Review by Win Wiacek
By most lights Flash Gordon is the world’s most influential comic strip. When the hero debuted on Sunday January 7th 1934 as an answer to the revolutionary, inspirational, but quirkily clunky Buck Rogers two new elements were added to the wonderment; Classical Lyricism and poetic dynamism. It became a weekly invitation to stunning exotic glamour and astonishing beauty.
Where Rogers blended traditional adventure and high science concepts, under Alex Raymond Flash Gordon reinterpreted fairy tales, heroic epics and mythology, spectacularly draping them in the trappings of the contemporary future, with varying ‘Rays’, ‘Engines’ and ‘Motors’ substituting for trusty swords and lances – although there were also plenty of those. Exotic craft and contraptions stood in for galleons, chariots and magic carpets. It was a narrative trick that kept the far-fetched satisfactorily familiar – and in 1948 was continued from the art of Austin Briggs (see The Storm Queen of Valkir) by Mac Raboy and Raymond’s ghostwriter Don Moore. Look closely and you’ll see cowboys, gangsters and of course, flying saucer fetishes adding contemporary flourish to the fanciful fables in this volume.
Raboy’s sleek, fine-line brush style, heavily influenced by his idol Raymond, had made his work on 1940s comics a benchmark of artistic quality in the proliferating superhero genre.
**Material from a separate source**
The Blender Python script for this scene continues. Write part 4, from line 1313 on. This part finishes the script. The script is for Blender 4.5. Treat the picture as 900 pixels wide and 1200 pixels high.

His seemingly inevitable assumption of Flash’s extraordinary exploits led to a renaissance of the strip and in the rapidly evolving post-war world Flash Gordon became once more a benchmark of timeless, escapist quality that only Hal Foster’s Prince Valiant could touch.
This first 260 page volume, produced in landscape format and printed in bold stark monochrome (although one or two strips appear to have been scanned from printed colour copies) covers the January 8th 1948 to May 10th 1953. It opens with Flash as President of Mongo when Slyk, a refugee from the believed-uninhabited moon of Lunita, arrives. Beseeching assistance to liberate his world from the tyrannical depredations of the wicked siblings Rudo and Lura, the Lunite accompanies Flash, Dale Arden and Dr. Zarkov to his hidden moon where the heroes are soon captured before Slyk saves the day. This short transitional tale set up an unfailingly popular formula of nightmarish beasts, distressed damsels and outrageous adventure that would last until Raboy’s death in 1967.
Over successive adventures Flash and Co. meet the inhabitants of a red comet, participate in an undersea odyssey, visit frozen Polaria, and then the tropics. A penal colony is investigated, there’s a vacation on Earth, and taking us past halfway, a tropical world with colossal plants and feudal warriors. Not only is our solar system teeming with unsuspected life, but it appears most of it is ruled by complete sods, as Flash, Dale and Zarkov battled winged tree-men, swamp horrors and the nefarious overlord Stang among others.
As is fitting for one of the world’s greatest continuity strips this first volume ends on a gripping cliffhanger, but with so much incredible action, drawn with such magnificent style there’s no way any fan of classic adventure can possibly feel short-changed.
Raboy was the last of the Golden Age of romanticist illustrators, but his lush and lavish flowing adoration of the perfected human form was already fading from popular taste. The daily feature at this time had already switched to the solid, chunky, he-manly, burly realism of Dan Barry and even Frank Frazetta. Here, however, at least the last outpost of beautiful elegant heroism and gracefully pretty perils prevail. Bring on Volume Two.